Le ministre québécois du Développement économique, Clément Gignac, a renchéri en affirmant que l'atout de la nouvelle Davie reposait sur son modèle d'affaires revu et corrigé, axé sur la sous-traitance, une convention collective à long terme, une hausse de la productivité et la création d'un consortium crédible.

Partant de là, Investissement Québec, qui demeure le principal créancier de Davie, a injecté 18,7 millions $ supplémentaires dans l'aventure, sous forme de prêt.

Le ministre Gignac fait miroiter «90 millions $ de retombées fiscales juste dans les cinq prochaines années» et en conclut qu'il s'agit d'un bon investissement, rejetant l'idée que Davie, constamment au bord de la faillite depuis des années, avait trop profité des fonds publics.

«Si Chantiers Davie, comme on le pense, va obtenir une partie du contrat des 35 milliards $ l'automne prochain, ce ne sera pas par charité, ce ne sera pas pour des raisons politiques, c'est qu'on aura la meilleure offre compétitive qui est présentement déposée au fédéral», a-t-il affirmé.

Le passé de Davie, un chantier perpétuellement au bord du gouffre, pourrait cependant noircir le portrait.

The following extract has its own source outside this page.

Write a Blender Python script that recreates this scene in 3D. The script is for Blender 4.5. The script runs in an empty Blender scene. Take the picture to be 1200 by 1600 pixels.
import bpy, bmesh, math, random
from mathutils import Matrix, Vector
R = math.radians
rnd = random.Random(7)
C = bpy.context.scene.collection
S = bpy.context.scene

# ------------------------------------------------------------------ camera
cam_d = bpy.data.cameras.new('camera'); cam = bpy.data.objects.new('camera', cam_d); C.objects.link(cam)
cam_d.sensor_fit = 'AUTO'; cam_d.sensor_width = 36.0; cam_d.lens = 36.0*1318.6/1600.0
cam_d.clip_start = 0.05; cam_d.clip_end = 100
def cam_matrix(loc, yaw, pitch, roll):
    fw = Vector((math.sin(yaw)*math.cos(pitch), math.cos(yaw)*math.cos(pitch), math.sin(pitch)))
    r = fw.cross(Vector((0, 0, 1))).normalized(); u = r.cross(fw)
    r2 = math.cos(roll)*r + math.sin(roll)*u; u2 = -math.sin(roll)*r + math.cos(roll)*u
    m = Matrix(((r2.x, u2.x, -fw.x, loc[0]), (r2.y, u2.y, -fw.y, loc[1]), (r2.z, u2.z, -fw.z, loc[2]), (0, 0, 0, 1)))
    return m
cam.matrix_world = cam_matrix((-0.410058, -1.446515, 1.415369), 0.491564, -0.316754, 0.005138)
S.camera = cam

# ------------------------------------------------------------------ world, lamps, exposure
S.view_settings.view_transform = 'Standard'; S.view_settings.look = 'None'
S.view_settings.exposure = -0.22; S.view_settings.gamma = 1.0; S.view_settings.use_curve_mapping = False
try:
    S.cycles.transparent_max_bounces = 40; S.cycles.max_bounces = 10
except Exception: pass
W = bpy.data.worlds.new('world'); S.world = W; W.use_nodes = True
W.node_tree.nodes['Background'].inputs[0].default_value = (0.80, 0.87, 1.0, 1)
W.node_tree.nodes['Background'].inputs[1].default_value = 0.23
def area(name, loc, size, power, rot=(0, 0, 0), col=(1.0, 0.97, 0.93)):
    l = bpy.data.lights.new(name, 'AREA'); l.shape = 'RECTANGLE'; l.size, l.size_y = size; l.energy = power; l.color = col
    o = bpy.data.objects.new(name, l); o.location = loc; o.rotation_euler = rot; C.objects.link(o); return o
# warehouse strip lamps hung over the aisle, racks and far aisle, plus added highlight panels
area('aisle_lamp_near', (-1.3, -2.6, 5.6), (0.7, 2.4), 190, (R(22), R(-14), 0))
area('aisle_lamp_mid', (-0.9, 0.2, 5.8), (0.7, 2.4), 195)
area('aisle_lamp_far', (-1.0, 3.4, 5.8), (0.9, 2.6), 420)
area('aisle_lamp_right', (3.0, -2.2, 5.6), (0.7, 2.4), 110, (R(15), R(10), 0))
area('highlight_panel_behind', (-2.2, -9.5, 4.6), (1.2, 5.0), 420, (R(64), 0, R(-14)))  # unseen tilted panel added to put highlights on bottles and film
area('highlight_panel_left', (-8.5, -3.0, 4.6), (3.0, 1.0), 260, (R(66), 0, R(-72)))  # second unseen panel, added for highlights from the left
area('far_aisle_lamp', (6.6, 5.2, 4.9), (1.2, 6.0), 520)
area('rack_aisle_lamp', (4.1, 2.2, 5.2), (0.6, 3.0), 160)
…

Les dirigeants d'Upper Lakes sont les septièmes propriétaires de Davie en 20 ans.

Le vice-président exploitation d'Upper Lakes, Richard Bertrand, a convenu que, dans le passé, certains propriétaires «n'avaient jamais vu un bateau de leur vie», tandis que «vous avez devant vous des gens qui connaissent le tabac» et qui croient en l'avenir du chantier de Lévis.

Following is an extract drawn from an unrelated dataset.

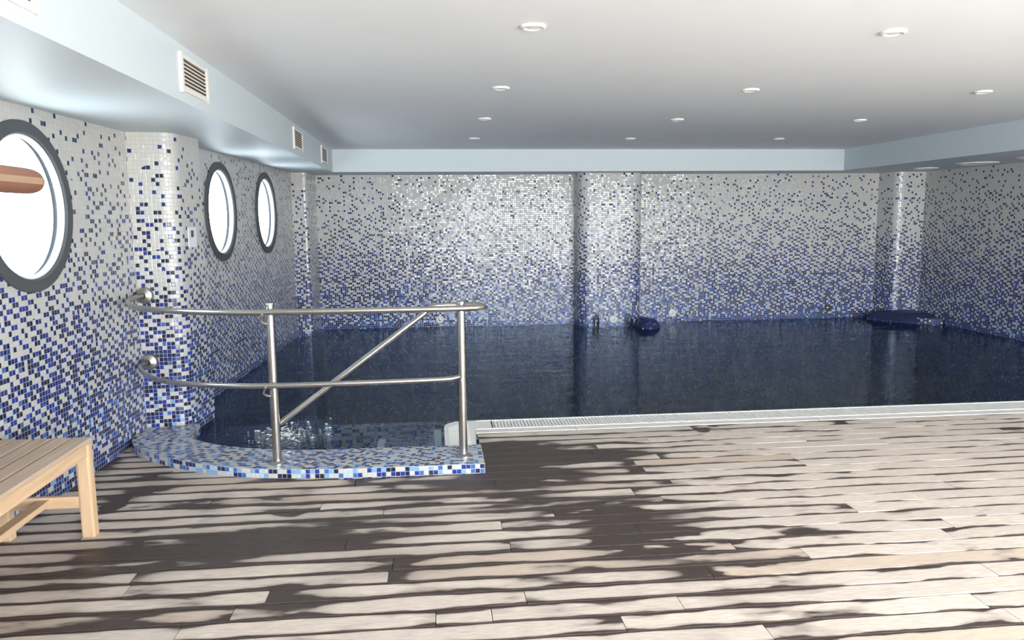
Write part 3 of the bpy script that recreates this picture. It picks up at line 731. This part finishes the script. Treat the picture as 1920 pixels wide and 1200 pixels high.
o = tag(link('mosaic_platform', bm, M['mosaic_dark']), 'dark blue mosaic slab rising from the water in the far right corner', 'pool platform')
bm = bmesh.new(); prism(bm, round_poly([(6.90, 10.30), (7.02, 10.10), (7.19, 10.10), (7.19, 10.30)], [.04, .06, .02, 0], 5), -.3, .075)
tag(link('end_block', bm, M['mosaic_dark_pale'], o), 'block with pale joints at the right end')
bm = bmesh.new(); uvl = bm.loops.layers.uv.new('m')
nu, nv = 20, 10; rr = []
for j in range(nv + 1):
    a = j / nv * PI / 2 * .98; rr.append([bm.verts.new((3.03 + .17 * math.cos(a) * math.cos(2 * PI * i / nu) + (-.05 if j > 6 else 0), 10.58 + .24 * math.cos(a) * math.sin(2 * PI * i / nu), -.02 + .155 * math.sin(a))) for i in range(nu)])
for j in range(nv):
    for i in range(nu):
        f = bm.faces.new((rr[j][i], rr[j][(i + 1) % nu], rr[j + 1][(i + 1) % nu], rr[j + 1][i]))
        for lp, (q, w) in zip(f.loops, ((i, j), (i + 1, j), (i + 1, j + 1), (i, j + 1))): lp[uvl].uv = (q * .06, w * .03)
bm.faces.new(rr[-1])
base = [bm.verts.new((3.02 + (v.co.x - 3.03) * .5, 10.68 + (v.co.y - 10.58) * .4, -.28)) for v in rr[0]]
for i in range(nu): bm.faces.new((base[i], base[(i + 1) % nu], rr[0][(i + 1) % nu], rr[0][i]))
bmesh.ops.recalc_face_normals(bm, faces=bm.faces[:])
tag(link('mosaic_spout', bm, M['mosaic_dark'], smooth=True), 'rounded dark blue mosaic hump in the water right of the middle pillar', 'pool spout')

# switch plate on the side of the near pillar
sw = empty('wall_plate', (-1.79, 5.955, 1.43)); tag(sw, 'small pale grey wall plate on the side of the mosaic pillar beside the porthole', 'wall plate')
bm = bmesh.new(); box(bm, 0, .016, -.075, .075, -.075, .075, .003); link('plate', bm, M['white_edge'], sw)
bm = bmesh.new(); box(bm, .014, .020, -.030, .012, .0, .05, .002); link('button', bm, M['ringgrey'], sw)
sw.rotation_euler = (0, 0, -.09)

Avant de participer à l'appel d'offres fédéral, Upper Lakes devait obtenir le feu vert de la Cour supérieure, chargée d'analyser sa proposition visant à acquérir les actifs de Davie, moyennant la somme de 28 millions $.

In extremis, le juge Étienne Parent avait donné son aval, jeudi matin à 9h00, après de longues tractations.

La firme ontarienne a réussi le tour de force de monter le dossier et présenter une offre d'achat jugée crédible par le tribunal en moins d'une semaine.

Les négociations avec Investissement Québec, principal créancier garanti de la Davie, se sont poursuivies jusque tard mercredi soir, au palais de justice de Québec, laissant planer le suspense sur l'issue des pourparlers.

Compte tenu de l'importance de l'enjeu, le juge Parent a dit vouloir donner toutes les chances aux parties, jusqu'à la dernière minute, de conclure une entente pour sauver l'entreprise.

L'audience devant le juge, d'abord prévue à 15 heures mercredi, avait été reportée d'heure en heure et maintes fois interrompue pour permettre aux avocats des deux parties de négocier les termes de la transaction.

Dans sa décision, le juge Parent a expliqué que l'urgence de prendre position dans ce dossier constituait «un élément incontournable dans l'analyse de la situation».

Il a aussi retenu que le contrôleur au dossier, Pierre Laporte, de la firme Deloitte & Touche, avait donné un appui inconditionnel au projet d'Upper Lakes, en estimant que sous sa gouverne, Davie «pourra reprendre ses activités au plus grand bénéfice des employés, des fournisseurs et des autres entreprises qui jouiront des retombées indirectes des activités du chantier maritime».

Dans ce contexte, l'offre de la firme ontarienne devenait une véritable bouée de sauvetage pour Davie, son «unique espoir de relance», aux yeux du juge.

Quant à eux, les créanciers n'auront qu'un million de dollars à se partager de la trentaine de millions qui sont dus. L'un d'eux, Ocean Hotel, était présent en cour mercredi pour contester le projet d'acquisition, faisant valoir que la transaction le priverait de recours.

Le chantier maritime Davie était placé sous la protection de la Loi des arrangements avec les créanciers depuis le 25 février 2010.